Quote the listing in full, exactly as given, minus any pictures.

- - - -

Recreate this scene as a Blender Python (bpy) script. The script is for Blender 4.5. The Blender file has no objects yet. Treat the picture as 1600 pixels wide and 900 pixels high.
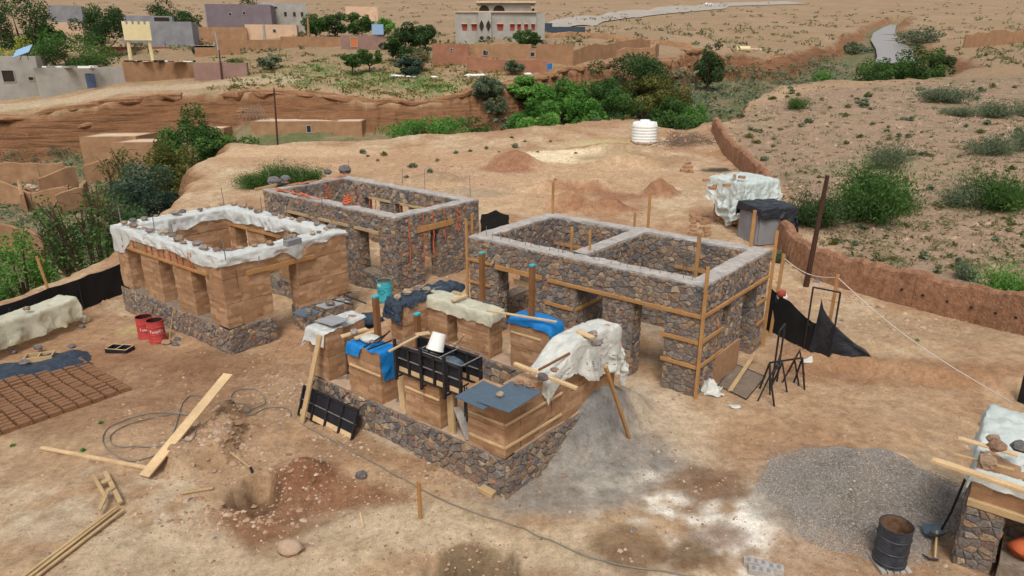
import bpy, math, random
import numpy as np
from mathutils import Vector, noise as mnoise
R = math.radians
random.seed(7)
rng = np.random.default_rng(11)
scene = bpy.context.scene
COL = scene.collection

# ------------------------------------------------------------------ camera, sky, sun, exposure
CAM_H, PITCH, FPX = 10.0, R(19.0), 1067.0
cam_d = bpy.data.cameras.new('camera')
cam_d.sensor_width = 36.0
cam_d.lens = FPX / 1600.0 * 36.0
cam_d.clip_start = 0.1
cam_d.clip_end = 5000
cam = bpy.data.objects.new('camera', cam_d)
cam.location = (0, 0, CAM_H)
cam.rotation_euler = (math.pi / 2 - PITCH, 0, 0)
COL.objects.link(cam)
scene.camera = cam

SUN_EL, SUN_AZ = R(56), R(-174)      # high behind thin overcast, from behind the camera
world = bpy.data.worlds.new('World')
scene.world = world
world.use_nodes = True
wn = world.node_tree.nodes
wl = world.node_tree.links
wn.clear()
sky_n = wn.new('ShaderNodeTexSky')
sky_n.sky_type = 'NISHITA'
sky_n.sun_disc = False
sky_n.sun_elevation = SUN_EL
sky_n.sun_rotation = SUN_AZ
sky_n.air_density = 1.0
sky_n.dust_density = 4.0
sky_n.ozone_density = 1.0
hs = wn.new('ShaderNodeHueSaturation')
hs.inputs['Saturation'].default_value = 0.4
bg = wn.new('ShaderNodeBackground')
bg.inputs['Strength'].default_value = 0.11
wo = wn.new('ShaderNodeOutputWorld')
wl.new(sky_n.outputs[0], hs.inputs['Color'])
wl.new(hs.outputs[0], bg.inputs[0])
wl.new(bg.outputs[0], wo.inputs[0])
sun_d = bpy.data.lights.new('sun', 'SUN')
sun_d.energy = 1.25
sun_d.angle = R(18)
sun_d.color = (1.0, 0.965, 0.92)
sun = bpy.data.objects.new('sun', sun_d)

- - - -

• **Response to this exercise**:
Recreate this scene as a Blender Python (bpy) script. The script is for Blender 4.5. The Blender file has no objects yet. Treat the picture as 1600 pixels wide and 900 pixels high.
import bpy, math, random
import numpy as np
from mathutils import Vector, noise as mnoise
R = math.radians
random.seed(7)
rng = np.random.default_rng(11)
scene = bpy.context.scene
COL = scene.collection

# ------------------------------------------------------------------ camera, sky, sun, exposure
CAM_H, PITCH, FPX = 10.0, R(19.0), 1067.0
cam_d = bpy.data.cameras.new('camera')
cam_d.sensor_width = 36.0
cam_d.lens = FPX / 1600.0 * 36.0
cam_d.clip_start = 0.1
cam_d.clip_end = 5000
cam = bpy.data.objects.new('camera', cam_d)
cam.location = (0, 0, CAM_H)
cam.rotation_euler = (math.pi / 2 - PITCH, 0, 0)
COL.objects.link(cam)
scene.camera = cam

SUN_EL, SUN_AZ = R(56), R(-174)      # high behind thin overcast, from behind the camera
world = bpy.data.worlds.new('World')
scene.world = world
world.use_nodes = True
wn = world.node_tree.nodes
wl = world.node_tree.links
wn.clear()
sky_n = wn.new('ShaderNodeTexSky')
sky_n.sky_type = 'NISHITA'
sky_n.sun_disc = False
sky_n.sun_elevation = SUN_EL
sky_n.sun_rotation = SUN_AZ
sky_n.air_density = 1.0
sky_n.dust_density = 4.0
sky_n.ozone_density = 1.0
hs = wn.new('ShaderNodeHueSaturation')
hs.inputs['Saturation'].default_value = 0.4
bg = wn.new('ShaderNodeBackground')
bg.inputs['Strength'].default_value = 0.11
wo = wn.new('ShaderNodeOutputWorld')
wl.new(sky_n.outputs[0], hs.inputs['Color'])
wl.new(hs.outputs[0], bg.inputs[0])
wl.new(bg.outputs[0], wo.inputs[0])
sun_d = bpy.data.lights.new('sun', 'SUN')
sun_d.energy = 1.25
sun_d.angle = R(18)
sun_d.color = (1.0, 0.965, 0.92)
sun = bpy.data.objects.new('sun', sun_d)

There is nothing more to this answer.